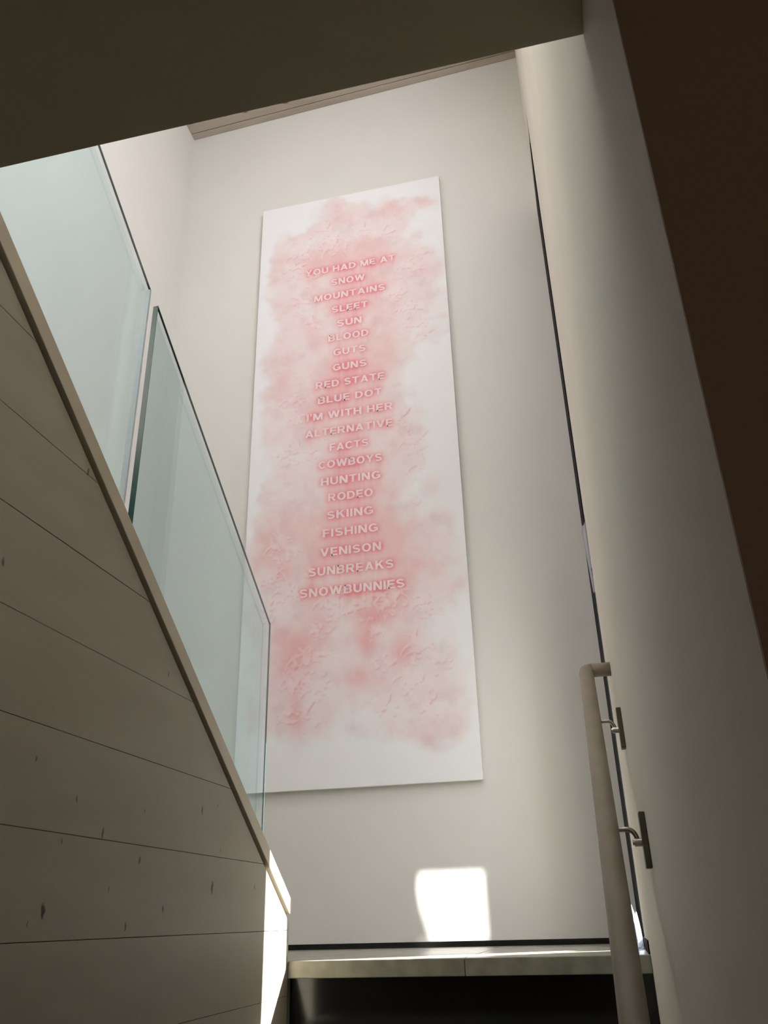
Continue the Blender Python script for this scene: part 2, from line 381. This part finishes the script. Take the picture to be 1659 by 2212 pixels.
# unseen windows added to go with the fill lights and the patch spot
w4 = empty('added_window_4', P(.1, 1.35, 3.15)); tag(w4, kind='structure')
for nm, a in (('frame_jamb', (.12, .17, .6, .64, 3.15, 4.15)), ('frame_jamb', (.12, .17, 2.06, 2.1, 3.15, 4.15)), ('frame_head', (.12, .17, .64, 2.06, 4.11, 4.15)), ('frame_sill', (.12, .17, .64, 2.06, 3.15, 3.19))):
    bm = bmesh.new(); box(bm, *a); adopt(w4, finish(nm, bm, M_FRAME))
bm = bmesh.new(); box(bm, .145, .152, .64, 2.06, 3.19, 4.11); adopt(w4, finish('pane', bm, M_WGLASS))
w3 = empty('added_window_3', P(-.07, -2.26, 2.70)); tag(w3, kind='structure')  # square opening added to cut the spot beam into a patch
bm = bmesh.new(); box(bm, -.175, .012, -2.29, -2.285, 2.71, 2.935); adopt(w3, finish('pane', bm, M_WGLASS))
bm = bmesh.new()   # unseen wavy-edged sheet added to curve one side of the sun patch
cz = [2.71 + .245 * i / 16 for i in range(17)]
prism_pts(bm, [P(-.30, -2.195, z) for z in (cz[0], cz[-1])] + [P(-.175 + .016 + .016 * math.sin((z - 2.71) * 21 + 2.2), -2.195, z) for z in cz[::-1]], Vector((0, .006 * K, 0)))
adopt(w3, finish('beam_mask', bm, M_PAPER))
w2 = empty('added_window_2', P(-.95, -2.25, 1.55)); tag(w2, kind='structure')
for nm, a in (('frame_jamb', (-1.7, -1.66, -2.3, -2.23, 1.55, 3.55)), ('frame_jamb', (-.44, -.40, -2.3, -2.23, 1.55, 3.55)),
              ('frame_head', (-1.66, -.44, -2.3, -2.23, 3.51, 3.55)), ('frame_sill', (-1.66, -.44, -2.3, -2.23, 1.55, 1.59)), ('mullion', (-.97, -.93, -2.3, -2.23, 1.59, 3.51))):
    bm = bmesh.new(); box(bm, *a); adopt(w2, finish(nm, bm, M_FRAME))
bm = bmesh.new(); box(bm, -1.66, -.44, -2.27, -2.262, 1.59, 3.51); adopt(w2, finish('pane', bm, M_WGLASS))

# ---------------------------------------------------------------- handrail
def RXc(y): return .004 + .0141 * y
def RZ(y): return -.900 + .66 * y
RR = .0182 * K
rail = empty('handrail', P(RXc(2.25), 2.25, RZ(2.25))); tag(rail, 'round limed wood handrail on the right wall, its top end turned to the wall', 'handrail')
yt = 2.25
corner = []
for i in range(7):
    a = i / 6 * math.pi / 2; rr = .014
    base = Vector((RXc(yt), yt - rr, RZ(yt - rr)))
    # quarter bend from the slope direction to +X
    d1 = Vector((.0141, 1, .66)).normalized(); d2 = Vector((1, 0, 0))
    corner.append(base + d1 * rr * math.sin(a) + d2 * rr * (1 - math.cos(a)))
end = Vector((XR(yt) - .0005, corner[-1].y, corner[-1].z))
path = [P(RXc(.55), .55, RZ(.55)), P(RXc(1.4), 1.4, RZ(1.4))] + [P(*c) for c in corner]
bm = bmesh.new(); tube(bm, path, RR, 32); adopt(rail, finish('rail', bm, M_RAIL, smooth=True))
bm = bmesh.new(); tube(bm, [P(corner[-1].x - .006, corner[-1].y, corner[-1].z), P(*end)], RR * .99, 32); adopt(rail, finish('wall_return', bm, M_RAIL, smooth=True))
for yb in (1.955, 1.56, .95):
    zr_ = RZ(yb); xw = XR(yb); br = []
    bm = bmesh.new(); box(bm, xw - .0105, xw - .0003, yb - .015, yb + .015, zr_ - .062, zr_ + .026); bevel(bm, .0018, 2); pl = finish('wall_plate', bm, M_PLATE)
    x0_ = RXc(yb); pts = [P(x0_, yb, zr_), P(x0_ + .030, yb, zr_)]
    for i in range(1, 7):
        a = i / 6 * math.pi / 2.3; pts.append(P(x0_ + .030 + .015 * math.sin(a), yb, zr_ - .016 * (1 - math.cos(a))))
    pts.append(P(x0_ + .0475, yb, zr_ - .020))
    bm = bmesh.new(); tube(bm, pts, .0042 * K, 14); arm = finish('bracket_arm', bm, M_STEEL, smooth=True)
    bm = bmesh.new(); tube(bm, [P(x0_ + .0405, yb, zr_ - .021), P(xw - .010, yb, zr_ - .021)], .0066 * K, 16)
    tube(bm, [P(x0_ + .0375, yb, zr_ - .021), P(x0_ + .0405, yb, zr_ - .021)], .005 * K, 6)
    bolt = finish('bracket_bolt', bm, M_STEEL)
    adopt(rail, pl, arm, bolt)

# ---------------------------------------------------------------- painting
PX0, PX1, PZ0, PZ1, PY = -1.379, -.3762, .4698, 3.6135, 3.268
LINES = [('YOU HAD ME AT', -1.122, -0.634, 3.098), ('SNOW', -0.979, -0.798, 3.006), ('MOUNTAINS', -1.07, -0.692, 2.916), ('SLEET', -0.975, -0.785, 2.825), ('SUN', -0.947, -0.818, 2.732), ('BLOOD', -0.992, -0.784, 2.645), ('GUTS', -0.966, -0.8, 2.554), ('GUNS', -0.969, -0.797, 2.463), ('RED STATE', -1.056, -0.71, 2.37), ('BLUE DOT', -1.044, -0.724, 2.281), ("I\u2019M WITH HER", -1.099, -0.672, 2.191), ('ALTERNATIVE', -1.104, -0.677, 2.099), ('FACTS', -0.983, -0.795, 2.009), ('COWBOYS', -1.037, -0.732, 1.92), ('HUNTING', -1.024, -0.741, 1.83), ('RODEO', -0.989, -0.778, 1.745), ('SKIING', -0.994, -0.778, 1.655), ('FISHING', -1.013, -0.758, 1.567), ('VENISON', -1.024, -0.746, 1.475), ('SUNBREAKS', -1.078, -0.693, 1.386), ('SNOWBUNNIES', -1.116, -0.648, 1.291)]
CAPH = .0395
painting = empty('painting', P((PX0 + PX1) / 2, PY, PZ0))
tag(painting, 'tall pale pink painting with column of raised capital words on the end wall', 'painting')
SW, SH = .225, .185
def rc(x0, x1, z0, z1): return [(x0, z0), (x1, z0), (x1, z1), (x0, z1)]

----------

- **TASK STATEMENT**: Reproduce the whole listing above word for word, but not its pictures.

- **REPLY**:
Continue the Blender Python script for this scene: part 2, from line 381. This part finishes the script. Take the picture to be 1659 by 2212 pixels.
# unseen windows added to go with the fill lights and the patch spot
w4 = empty('added_window_4', P(.1, 1.35, 3.15)); tag(w4, kind='structure')
for nm, a in (('frame_jamb', (.12, .17, .6, .64, 3.15, 4.15)), ('frame_jamb', (.12, .17, 2.06, 2.1, 3.15, 4.15)), ('frame_head', (.12, .17, .64, 2.06, 4.11, 4.15)), ('frame_sill', (.12, .17, .64, 2.06, 3.15, 3.19))):
    bm = bmesh.new(); box(bm, *a); adopt(w4, finish(nm, bm, M_FRAME))
bm = bmesh.new(); box(bm, .145, .152, .64, 2.06, 3.19, 4.11); adopt(w4, finish('pane', bm, M_WGLASS))
w3 = empty('added_window_3', P(-.07, -2.26, 2.70)); tag(w3, kind='structure')  # square opening added to cut the spot beam into a patch
bm = bmesh.new(); box(bm, -.175, .012, -2.29, -2.285, 2.71, 2.935); adopt(w3, finish('pane', bm, M_WGLASS))
bm = bmesh.new()   # unseen wavy-edged sheet added to curve one side of the sun patch
cz = [2.71 + .245 * i / 16 for i in range(17)]
prism_pts(bm, [P(-.30, -2.195, z) for z in (cz[0], cz[-1])] + [P(-.175 + .016 + .016 * math.sin((z - 2.71) * 21 + 2.2), -2.195, z) for z in cz[::-1]], Vector((0, .006 * K, 0)))
adopt(w3, finish('beam_mask', bm, M_PAPER))
w2 = empty('added_window_2', P(-.95, -2.25, 1.55)); tag(w2, kind='structure')
for nm, a in (('frame_jamb', (-1.7, -1.66, -2.3, -2.23, 1.55, 3.55)), ('frame_jamb', (-.44, -.40, -2.3, -2.23, 1.55, 3.55)),
              ('frame_head', (-1.66, -.44, -2.3, -2.23, 3.51, 3.55)), ('frame_sill', (-1.66, -.44, -2.3, -2.23, 1.55, 1.59)), ('mullion', (-.97, -.93, -2.3, -2.23, 1.59, 3.51))):
    bm = bmesh.new(); box(bm, *a); adopt(w2, finish(nm, bm, M_FRAME))
bm = bmesh.new(); box(bm, -1.66, -.44, -2.27, -2.262, 1.59, 3.51); adopt(w2, finish('pane', bm, M_WGLASS))

# ---------------------------------------------------------------- handrail
def RXc(y): return .004 + .0141 * y
def RZ(y): return -.900 + .66 * y
RR = .0182 * K
rail = empty('handrail', P(RXc(2.25), 2.25, RZ(2.25))); tag(rail, 'round limed wood handrail on the right wall, its top end turned to the wall', 'handrail')
yt = 2.25
corner = []
for i in range(7):
    a = i / 6 * math.pi / 2; rr = .014
    base = Vector((RXc(yt), yt - rr, RZ(yt - rr)))
    # quarter bend from the slope direction to +X
    d1 = Vector((.0141, 1, .66)).normalized(); d2 = Vector((1, 0, 0))
    corner.append(base + d1 * rr * math.sin(a) + d2 * rr * (1 - math.cos(a)))
end = Vector((XR(yt) - .0005, corner[-1].y, corner[-1].z))
path = [P(RXc(.55), .55, RZ(.55)), P(RXc(1.4), 1.4, RZ(1.4))] + [P(*c) for c in corner]
bm = bmesh.new(); tube(bm, path, RR, 32); adopt(rail, finish('rail', bm, M_RAIL, smooth=True))
bm = bmesh.new(); tube(bm, [P(corner[-1].x - .006, corner[-1].y, corner[-1].z), P(*end)], RR * .99, 32); adopt(rail, finish('wall_return', bm, M_RAIL, smooth=True))
for yb in (1.955, 1.56, .95):
    zr_ = RZ(yb); xw = XR(yb); br = []
    bm = bmesh.new(); box(bm, xw - .0105, xw - .0003, yb - .015, yb + .015, zr_ - .062, zr_ + .026); bevel(bm, .0018, 2); pl = finish('wall_plate', bm, M_PLATE)
    x0_ = RXc(yb); pts = [P(x0_, yb, zr_), P(x0_ + .030, yb, zr_)]
    for i in range(1, 7):
        a = i / 6 * math.pi / 2.3; pts.append(P(x0_ + .030 + .015 * math.sin(a), yb, zr_ - .016 * (1 - math.cos(a))))
    pts.append(P(x0_ + .0475, yb, zr_ - .020))
    bm = bmesh.new(); tube(bm, pts, .0042 * K, 14); arm = finish('bracket_arm', bm, M_STEEL, smooth=True)
    bm = bmesh.new(); tube(bm, [P(x0_ + .0405, yb, zr_ - .021), P(xw - .010, yb, zr_ - .021)], .0066 * K, 16)
    tube(bm, [P(x0_ + .0375, yb, zr_ - .021), P(x0_ + .0405, yb, zr_ - .021)], .005 * K, 6)
    bolt = finish('bracket_bolt', bm, M_STEEL)
    adopt(rail, pl, arm, bolt)

# ---------------------------------------------------------------- painting
PX0, PX1, PZ0, PZ1, PY = -1.379, -.3762, .4698, 3.6135, 3.268
LINES = [('YOU HAD ME AT', -1.122, -0.634, 3.098), ('SNOW', -0.979, -0.798, 3.006), ('MOUNTAINS', -1.07, -0.692, 2.916), ('SLEET', -0.975, -0.785, 2.825), ('SUN', -0.947, -0.818, 2.732), ('BLOOD', -0.992, -0.784, 2.645), ('GUTS', -0.966, -0.8, 2.554), ('GUNS', -0.969, -0.797, 2.463), ('RED STATE', -1.056, -0.71, 2.37), ('BLUE DOT', -1.044, -0.724, 2.281), ("I\u2019M WITH HER", -1.099, -0.672, 2.191), ('ALTERNATIVE', -1.104, -0.677, 2.099), ('FACTS', -0.983, -0.795, 2.009), ('COWBOYS', -1.037, -0.732, 1.92), ('HUNTING', -1.024, -0.741, 1.83), ('RODEO', -0.989, -0.778, 1.745), ('SKIING', -0.994, -0.778, 1.655), ('FISHING', -1.013, -0.758, 1.567), ('VENISON', -1.024, -0.746, 1.475), ('SUNBREAKS', -1.078, -0.693, 1.386), ('SNOWBUNNIES', -1.116, -0.648, 1.291)]
CAPH = .0395
painting = empty('painting', P((PX0 + PX1) / 2, PY, PZ0))
tag(painting, 'tall pale pink painting with column of raised capital words on the end wall', 'painting')
SW, SH = .225, .185
def rc(x0, x1, z0, z1): return [(x0, z0), (x1, z0), (x1, z1), (x0, z1)]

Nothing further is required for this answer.